Putin es el primero en saberlo, lo que no le impide tomar tales riesgos, evitados por otros líderes rusos antes de él. Estamos, según cuantos le han tratado, ante el ‘homo sovieticus’ total, convencido de que la fuerza se impone a la razón, de que su país está rodeado de enemigos ansiosos de robarle y someterlo. Hitler y Napoleón no han muerto para él, y Europa occidental vive demasiado bien para meterse en aventuras como defender al más débil atacado. O sea, que por esa parte no debe temer nada. Posiblemente, teme más a los posibles rivales internos. No al Ejército.
Una de las primeras cosas que hicieron Lenin y Trotski fue descabezarlo para evitar lo que ellos suponían había sido el fin de todas las revoluciones: el ‘bonarpartismo’, que un general exitoso y carismático se hiciera con el poder, perpetuándose incluso como rey o emperador. Stalin lo completó: el verdadero mando de sus unidades militares no eran los oficiales o generales, sino los comisarios políticos. Otro tanto ocurrió en su política interior y exterior. El partido era, es y será quien tiene la primera y última palabra. ¿Y quién manda en el partido? El que tiene las claves de ambas: los servicios secretos. Esa es la escalera que eligió Putin para subir al máximo peldaño y mantenerse en él.

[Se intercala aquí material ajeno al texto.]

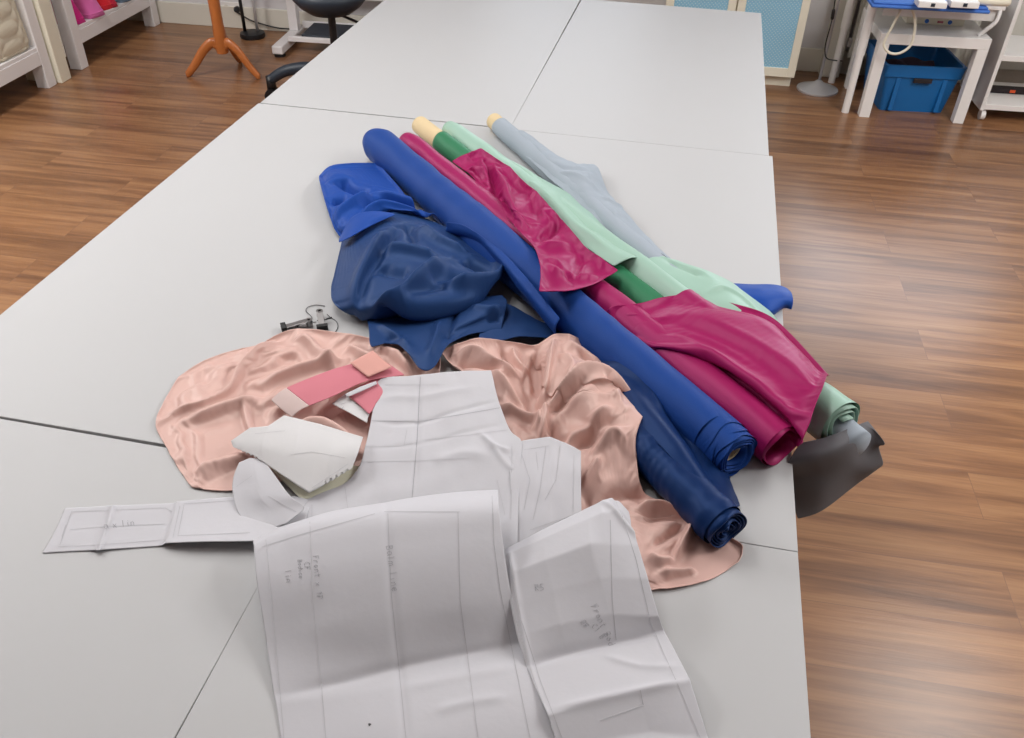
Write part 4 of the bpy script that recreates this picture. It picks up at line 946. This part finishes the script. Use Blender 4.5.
# coat stand -----------------------------------------------------------
cx, cy = -2.72, 4.70
t = thing('coat_stand', (cx, cy, 0), 'orange varnished wooden coat stand on three curved feet near the back wall', 'coat stand')
pr = [(0, .125), (.034, .125), (.036, .14), (.036, .25), (.032, .28), (.033, .5), (.028, .9), (.032, 1.0), (.026, 1.05), (.024, 1.6), (.032, 1.63), (.03, 1.7), (.012, 1.74), (0, 1.745)]
MB().lathe(pr, (0, 0, 0), 28).build('pole', M['orange'], t, auto=50)
for fx, fy in ((-2.905, 4.595), (-2.51, 4.675), (-2.735, 4.90)):
    d = Vector((fx - cx, fy - cy, 0)); L = d.length; d.normalize()
    path = spline([Vector((0, 0, .172)) + d * .02, Vector((0, 0, .185)) + d * L * .25, Vector((0, 0, .145)) + d * L * .5, Vector((0, 0, .07)) + d * L * .78, Vector((0, 0, .02)) + d * L * 1.0, Vector((0, 0, .014)) + d * L * 1.07], 8)
    rs = [.032 - .014 * i / (len(path) - 1) for i in range(len(path))]
    g = MB().tube(path, rs, 14); side = Vector((-d.y, d.x, 0))
    for v in g.bm.verts:
        k = v.co.dot(side); v.co -= side * k * .35
        if v.co.z < 0: v.co.z = 0
    g.build('foot', M['orange'], t, True)
for k in range(4):
    a = k * pi / 2 + .4; e = Vector((math.cos(a), math.sin(a), 0))
    MB().tube(spline([Vector((0, 0, 1.5)) + e * .02, Vector((0, 0, 1.53)) + e * .1, Vector((0, 0, 1.6)) + e * .16, Vector((0, 0, 1.68)) + e * .15], 6), [.012] * 18 + [.014], 10).build('hook', M['orange'], t, True)
# socket, plug and its cable ------------------------------------------
def Wp(u, v, off=0):                          # point on the back wall seen at a pixel (room y = -off)
    d = RM.inverted().to_3x3() @ ray(u, v); c = RM.inverted() @ CAM
    return c + d * ((-off - c.y) / d.y)
q = Wp(233, 8)
t = rthing('wall_socket', q.x, 0, 'white double wall socket above the skirting, a black plug in its right half', 'socket', z=q.z)
MB().box(-.08, .08, -.012, 0, -.04, .04, .003).build('cover_plate', M['white'], t)
for s in (-.04, .04): MB().lathe([(0, 0), (.019, 0), (.022, .0015), (.019, .003), (0, .001)], (0, 0, 0), 24).build('outlet', M['skirt'], t).matrix_basis = Matrix.Translation((s, -.012, 0)) @ Matrix.Rotation(pi / 2, 4, 'X')
t = rthing('power_cable', q.x + .04, -.016, 'black plug and cable running from the wall socket to the machine stand', 'cable', z=q.z)
MB().lathe([(0, 0), (.02, 0), (.021, .018), (.012, .032), (.006, .045), (0, .045)], (0, 0, 0), 20).build('plug', M['black'], t, True).rotation_euler = (pi / 2, 0, 0)
c0 = Vector((0, -.045, 0)); base = RM @ Vector((q.x + .04, -.016, q.z))
tgt = [(240, 14), (250, 20), (262, 24), (278, 28), (291, 29)]
pts = [c0]
for i, (u, v) in enumerate(tgt):
    w = RM.inverted() @ F(u, v, .05 - .0 * i); w = Wp(u, v, .05); pts.append(Vector((w.x - q.x - .04, -.05 + .016, max(w.z, .008) - q.z)))
MB().tube(spline(pts, 8), .005, 8).build('cord', M['black'], t, True)
# black lamp base with two stems --------------------------------------
p = RF(253, 37)
t = rthing('floor_lamp', p.x, p.y, 'floor lamp with black base and two thin stems by the wall socket', 'floor lamp')
MB().lathe([(0, 0), (.078, 0), (.082, .012), (.078, .03), (.05, .036), (0, .037)], (0, 0, 0), 36).build('base', M['black'], t, auto=50)
MB().tube([(-.05, 0, .03), (-.05, 0, .2), (-.052, 0, 1.2)], .011, 12).build('dark_stem', M['black'], t, True)
MB().tube([(.03, .02, .03), (.03, .02, .2), (.0, .02, 1.2)], .009, 12).build('steel_stem', M['chrome'], t, True)
MB().lathe([(.1, 1.18), (.17, 1.18), (.09, 1.42), (.07, 1.42), (.1, 1.18)], (-.025, .01, 0), 32).build('lamp_shade', M['black'], t, True)
# sewing machine stand ---------------------------------------------------
a = RF(281, 57); b = RF(303, 33)
t = rthing('machine_stand', (a.x + b.x) / 2, (a.y + b.y) / 2 - .03, 'white steel sewing machine stand with dark treadle, behind the office chair', 'machine stand', rz=math.atan2(-(b.x - a.x), b.y - a.y) * .5)
Ld = .24; Wd = .98
for x in (0, Wd):
    n = MB().box(x - .035, x + .035, -Ld, Ld, .02, .07, .008); n.build('foot_bar', M['whitew'], t)
    MB().lathe([(0, 0), (.035, 0), (.035, .019), (0, .019)], (x, -Ld + .04, 0), 20).build('rubber_foot', M['black'], t, auto=40)
    MB().lathe([(0, 0), (.035, 0), (.035, .019), (0, .019)], (x, Ld - .04, 0), 20).build('rubber_foot', M['black'], t, auto=40)
    MB().box(x - .03, x + .03, .09, .15, .07, .72, .004).build('column', M['whitew'], t)
MB().box(.036, Wd - .036, -.13, -.10, .07, .1, .003).box(.036, Wd - .036, .16, .19, .07, .11, .003).build('cross_bar', M['whitew'], t)
MB().box(.031, Wd - .031, .10, .13, .28, .4, .003).build('rear_beam', M['whitew'], t)
MB().box(.12, .52, -.11, .15, .095, .112, .004, None).build('treadle', M['chair'], t)
MB().box(-.12, Wd + .12, -.26, .2, .721, .755, .004).build('table_board', M['whitew'], t)
# office chair ------------------------------------------------------------
cx, cy = -1.905, 4.44
t = thing('office_chair', (cx, cy, 0), 'dark slate office chair with star base beside the left end of the tables', 'office chair')
first = F(274, 102); ang0 = math.atan2(first.y - cy, first.x - cx); RR = (Vector((first.x, first.y)) - Vector((cx, cy))).length
for k in range(5):
    a = ang0 + k * 2 * pi / 5; e = Vector((math.cos(a), math.sin(a), 0)); sd = Vector((-e.y, e.x, 0))
    MB().tube(spline([Vector((0, 0, .155)) + e * .03, Vector((0, 0, .19)) + e * RR * .4, Vector((0, 0, .175)) + e * RR * .75, Vector((0, 0, .125)) + e * RR], 6), [.04 - .014 * i / 18 for i in range(19)], 12).build('base_arm', M['chair'], t, True)
    MB().tube([Vector((0, 0, .145)) + e * RR, Vector((0, 0, .07)) + e * RR], .026, 10).build('caster_stem', M['black'], t, True)
    for s in (-1, 1):
        g = MB().tube([Vector((0, 0, .04)) + e * RR + sd * s * .006, Vector((0, 0, .04)) + e * RR + sd * s * .03], .04, 20); g.build('caster_wheel', M['black'], t, auto=40)
MB().lathe([(0, .11), (.055, .11), (.055, .17), (.034, .17), (.034, .28), (.02, .282), (.02, .4651), (0, .4651)], (0, 0, 0), 24).build('gas_column', M['black'], t, auto=40)
MB().lathe([(0, .465), (.05, .468), (.11, .485), (.16, .52), (.19, .555), (.19, .59), (.16, .605), (0, .60)], (0, 0, 0), 40).build('seat', M['chair'], t, True)
MB().tube([(.05, 0, .475), (.2, -.10, .47), (.27, -.15, .46)], .007, 10).build('height_lever', M['black'], t, True)
e = Vector((math.cos(1.3), math.sin(1.3), 0))
MB().tube(spline([Vector((0, 0, .48)) + e * .08, Vector((0, 0, .5)) + e * .25, Vector((0, 0, .85)) + e * .27], 8), .016, 12).build('back_bar', M['black'], t, True)
g = MB().box(-.2, .2, -.03, .03, -.2, .2, .025); g.build('backrest', M['chair'], t, True).matrix_basis = Matrix.Translation(Vector((0, 0, .92)) + e * .25) @ Matrix.Rotation(1.3 - pi / 2, 4, 'Z')
# blue-panelled cabinet -----------------------------------------------------
yf = -.37                                     # front plane in room coordinates
def Yp(u, v, y):
    d = RM.inverted().to_3x3() @ ray(u, v); c = RM.inverted() @ CAM
    return c + d * ((y - c.y) / d.y)
x1 = Yp(811, 2, yf).x; xm = Yp(737.5, 3, yf).x; wdoor = x1 - xm; x0 = xm - wdoor
t = rthing('cabinet', (x0 + x1) / 2, 0, 'cream cabinet with pale blue lattice door panels behind the far end of the tables', 'cabinet')
W2 = wdoor; D = .37
MB().box(-W2, W2, -D + .022, -.02, .07, 1.1, .003).build('carcass', M['cream'], t)
MB().box(-W2 + .01, W2 - .01, -D + .05, -.03, 0, .07, .002).build('plinth', M['cream'], t)
MB().box(-W2 - .01, W2 + .01, -D - .01, -.02, 1.1005, 1.13, .003).build('top_board', M['cream'], t)
for s in (-1, 1):
    a, b = (-W2 + .001, -.004) if s < 0 else (.004, W2 - .001); r = .045
    f = MB(); y0, y1 = -D, -D + .021
    f.box(a, a + r, y0, y1, .068, 1.095, .002).box(b - r, b, y0, y1, .068, 1.095, .002).box(a + r, b - r, y0, y1, .068, .12, .002).box(a + r, b - r, y0, y1, 1.04, 1.095, .002)
    dr = f.build('door', M['cream'], t)
    MB().box(a + r, b - r, y0 + .006, y1 - .003, .12, 1.04).build('lattice_panel', M['bluepanel'], dr)
    kx = b - .022 if s < 0 else a + .022
    MB().lathe([(0, 0), (.006, 0), (.006, .012), (.012, .018), (.01, .026), (0, .028)], (0, 0, 0), 18).build('knob', M['chrome'], dr, True).matrix_basis = Matrix.Translation((kx, y0, .65)) @ Matrix.Rotation(pi / 2, 4, 'X')
# chrome floor lamp -----------------------------------------------------------
p = RF(817, 90)
t = rthing('floor_lamp', p.x, p.y, 'brushed steel floor lamp with round base standing right of the cabinet', 'floor lamp')
MB().lathe([(0, 0), (.118, 0), (.12, .004), (.118, .012), (.09, .02), (.03, .045), (.013, .06), (0, .06)], (0, 0, 0), 48).build('base', M['chrome'], t, auto=50)
MB().tube([(0, 0, .05), (0, 0, 1.5)], .0085, 14).build('pole', M['chrome'], t, True)
MB().lathe([(.05, 1.45), (.15, 1.45), (.1, 1.65), (.08, 1.65), (.05, 1.45)], (0, 0, 0), 32).build('lamp_shade', M['chrome'], t, True)
cpts = [Yp(u, v, p.y - .03) for u, v in ((836, -8), (834.5, 4), (833, 14), (831, 24), (826, 42), (825, 52), (828, 59))] + [Yp(842, 61, -.10)]
loc = Vector((p.x, p.y, 0)); cp = spline([c - loc for c in cpts], 8)
cord = MB().tube(cp, .0035, 8).build('cord', M['black'], t, True)
i = 16; MB().tube([cp[12], cp[13], cp[14], cp[20], cp[21]], [.006, .009, .0095, .0095, .006], 10).build('inline_switch', M['black'], cord, True)
# radiator ----------------------------------------------------------------------
xa = Yp(842, 40, -.10).x; xb = 1.95
t = rthing('radiator', xa, 0, 'cream panel radiator with pipes on the back wall behind the small white tables', 'radiator')
pan = MB(); pan.box(.06, xb - xa, -.085, -.05, .12, .72, .004)
for k in range(34): 
    x = .075 + k * .0255
    if x < xb - xa - .02: pan.box(x, x + .013, -.091, -.085, .14, .70, .002)
pan.build('panel', M['rad'], t)
for k in range(2): MB().box(.2 + .5 * k, .24 + .5 * k, -.05, -.001, .3, .6).build('bracket', M['rad'], t)
MB().tube([(.015, -.07, 0), (.015, -.07, 1.0)], .024, 16).build('riser_pipe', M['rad'], t, auto=50)
MB().tube([(.1, -.12, 0), (.1, -.12, .7)], .022, 16).build('pipe_leg', M['rad'], t, auto=50)
MB().tube([(.015, -.07, .2), (.1, -.07, .2)], .012, 12).tube([(.055, -.07, .185), (.055, -.07, .235)], .018, 12).build('valve', M['chrome'], t, auto=50)
MB().box(-.08, -.012, -.1, -.001, 0, 1.2, .006).build('pipe_casing', M['skirt'], t)
# small white tables ----------------------------------------------------------------
A = F(859, 117); B = F(963, 124); dv = (B - A); wl = dv.length; rz = math.atan2(dv.y, dv.x)
c = A + dv / 2
t = thing('side_table', (c.x, c.y, 0), 'low white square side table with thick legs standing over the blue crate', 'table', rz=rz)
w = wl / 2; D = .5; lg = .055; H = .455
MB().box(-w, w, 0, D, H - .055, H, .002).build('tabletop', M['white'], t)
for sx in (-1, 1):
    for y in (0, D - lg): MB().box(sx * (w - lg / 2) - lg / 2, sx * (w - lg / 2) + lg / 2, y, y + lg, 0, H - .0555, .002).build('leg', M['white'], t)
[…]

Su prueba de fuego le lleva a su entorno más cercano. El doctorado político de Putin lo hizo como teniente coronel del KGB en la RDA, la Alemania Oriental. Allí vivió el desplome del Muro, al que siguió el cuartearse del imperio soviético. Él quiere recomponerlo. Algún éxito ha tenido en Asia y ahora vuelve sus ojos a Europa, Ucrania especialmente, joya de la corona por su riqueza agrícola y mineral. Ha perdido el primer asalto, pero en vez de refrenarlo, lanza un ataque general en todos los frentes. A los defensores de Mariúpol les dio unas horas para rendirse, que ellos han rechazado. Hoy apenas quedan edificios intactos. Mañana puede ser un cementerio. Como Ucrania entera. Putin puede imponer su aplastante superioridad militar. Lo que no logrará nunca es que acepten ser sus súbditos. Amenazando, además, con su arsenal nuclear. Olvidando que la única ganadora en tal conflicto sería China, que mira a Siberia como la solución de su ‘lebensraum’, su espacio vital.
Y nosotros, quejándonos del recibo de la luz.